Couple of stories bubbled up in the national media this weekend that echo trends we’ve covered here at Trouble in God’s Country.

First, The New York Times leads today’s edition with the best piece I’ve seen yet on the global fertility bust.

About five years ago I began to pick up on the fact that a steadily increasing number of Georgia counties were reporting more deaths than births. As the chart below shows, the number of counties reporting more deaths than births began to tick up around 2010 and has now risen pretty steadily through 2019, the latest year for which county-level birth and death data is available. All but a handful of these counties have been rural.

(The Georgia Department of Public Health should report 2020 data over the next month or so.)

At the time, my focus was exclusively on Georgia and I didn’t know what was driving the change. Not long after first noticing that trend, though, I began to see it as part of a larger pattern of adverse economic, education, and population health trends that were slamming rural Georgia. Given the timing, my conclusion has been that these were trends were “aftershocks” from the Great Recession that hit in 2008 and ’09.

I still think that’s the case, but I’m not sure it explains the global nature of the baby bust. The Times piece suggests, without going into any detail, that the global phenomenon is also largely rural, but it doesn’t take much of a stab at possible causes.

It also suggests that Africa has probably the world’s highest fertility rate, which mirrors another of my TIGC findings: that the pattern of more deaths than births here in Georgia is largely among whites. I touched on this toward the bottom of the last piece I wrote about this: “While 78 counties recorded more overall deaths than births, 103 counties reported more White deaths than White births; only 48 counties reported more Black deaths than Black births.”

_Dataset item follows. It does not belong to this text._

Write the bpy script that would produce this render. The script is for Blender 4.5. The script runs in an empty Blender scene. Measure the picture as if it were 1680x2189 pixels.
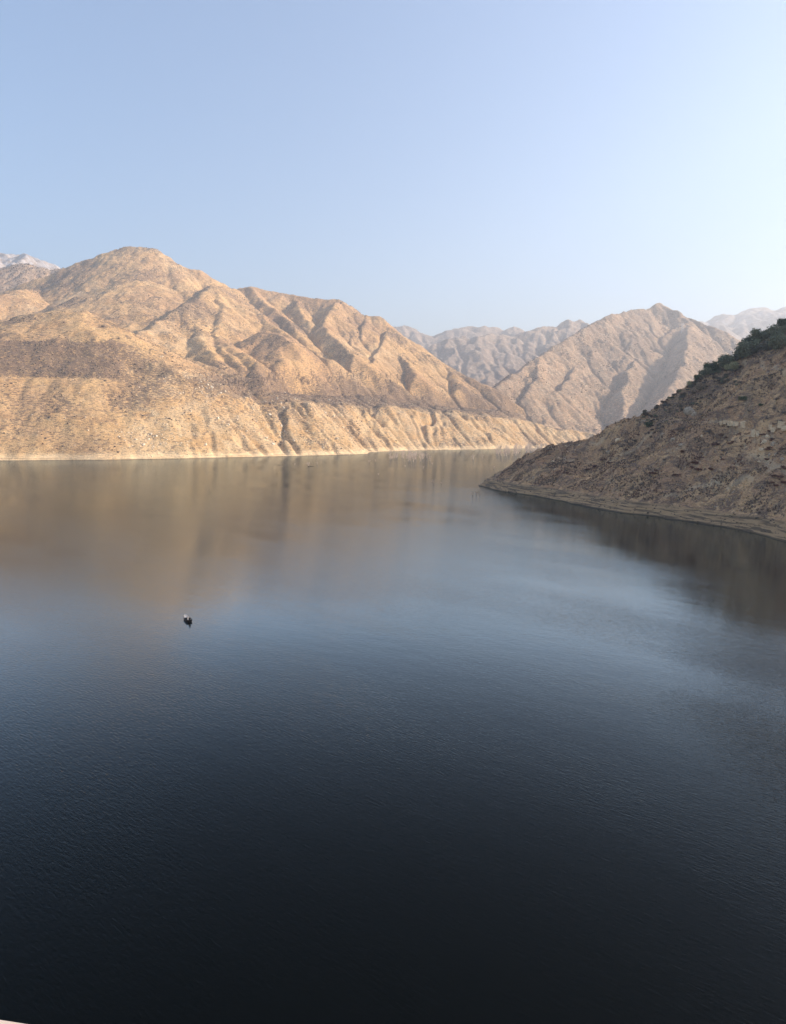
import bpy, math, random
import numpy as np
from mathutils import Vector, Matrix
C = bpy.context
sc = C.scene
R = math.radians

# ------------------------------------------------------------------ camera, sky, sun, exposure
H = 50.0                      # camera height above the water, metres
F = 1459.4                    # focal length in units of a 1680 x 2189 frame
PITCH = R(6.51)
cam_d = bpy.data.cameras.new('camera'); cam = bpy.data.objects.new('camera', cam_d)
sc.collection.objects.link(cam); sc.camera = cam
cam_d.sensor_fit = 'VERTICAL'; cam_d.sensor_height = 36.0; cam_d.sensor_width = 36.0
cam_d.lens = F/2189*36.0
cam_d.clip_start = 0.05; cam_d.clip_end = 60000
cam.location = (0, 0, H); cam.rotation_euler = (R(90)-PITCH, 0, 0)

SUN_EL, SUN_AZ = R(25), R(87)             # azimuth from +Y (view direction) towards +X (right)
SUN_DIR = Vector((math.sin(SUN_AZ)*math.cos(SUN_EL), math.cos(SUN_AZ)*math.cos(SUN_EL), math.sin(SUN_EL)))
w = bpy.data.worlds.new('World'); sc.world = w; w.use_nodes = True
nt = w.node_tree; bg = nt.nodes['Background']
sky = nt.nodes.new('ShaderNodeTexSky'); sky.sky_type = 'NISHITA'; sky.sun_disc = False
sky.sun_elevation = SUN_EL; sky.sun_rotation = SUN_AZ
sky.air_density = 1.05; sky.dust_density = 1.5; sky.ozone_density = 1.35; sky.altitude = 500
hs = nt.nodes.new('ShaderNodeHueSaturation'); hs.inputs['Saturation'].default_value = 1.12; nt.links.new(sky.outputs[0], hs.inputs['Color']); nt.links.new(hs.outputs[0], bg.inputs[0]); bg.inputs[1].default_value = 0.125
sun_d = bpy.data.lights.new('sun', 'SUN'); sun = bpy.data.objects.new('sun', sun_d); sc.collection.objects.link(sun)
sun_d.energy = 5.0; sun_d.angle = R(0.5); sun_d.color = (1.0, 0.86, 0.70)
sun.rotation_euler = SUN_DIR.to_track_quat('Z', 'Y').to_euler(); sun.location = (800, 0, 900)
sc.view_settings.view_transform = 'Standard'; sc.view_settings.look = 'None'
sc.view_settings.gamma = 1.0; sc.view_settings.exposure = 1.12
HAZE_DENSITY = 1.4e-4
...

I’ve been meaning to loop back to that data point but never have; this gives me another reason to revisit the subject.

The other story that caught my eye this weekend was also in the Times — this report on a movement by a handful of counties in rural eastern Oregon to secede from Oregon and join Idaho.

This mirrors periodic grumbling from south of the gnat line here in Georgia. The most recent instance I’m aware of was a ballot question put to Pierce County Republicans in 2018. It asked whether the hundred-plus “counties South of Macon (should) join together to form the 51st state of South Georgia.” In a stunning display of good sense, Pierce County Republicans rejected that idea by better than two-to-one.

In most respects, the Oregon story is just another example of the urban-rural divide in American politics. It’s similar to the Georgia situation in that Oregon has one overwhelmingly dominant urban area — Portland — whose growth and economic prosperity is outstripping the rest of the state. It’s different, however, in that Portland already dominates the state’s politics, whereas, here in Georgia, Metro Atlanta is just on the cusp of doing so.

In Oregon, rural conservatives are yowling about the liberal policies coming out of Portland and the Democratic-controlled state legislature. Here in Georgia, the rural areas are still holding their own, if only narrowly.

Once this year’s final Census numbers are in, the reapportionment of congressional and legislative seats that will follow will inevitably push more political power into Metro Atlanta — no matter how effective at gerrymandering the Republicans now in command of the General Assembly prove to be.

One topic to watch is the effect reapportionment has on Georgia’s urban-rural tensions. Secession may be a long shot, but it will be interesting to see whether newly empowered urban and suburban legislative delegations (both Democrats and Republicans) begin to revisit funding formulas that have long favored rural Georgia — and how rural Georgia responds to any such development.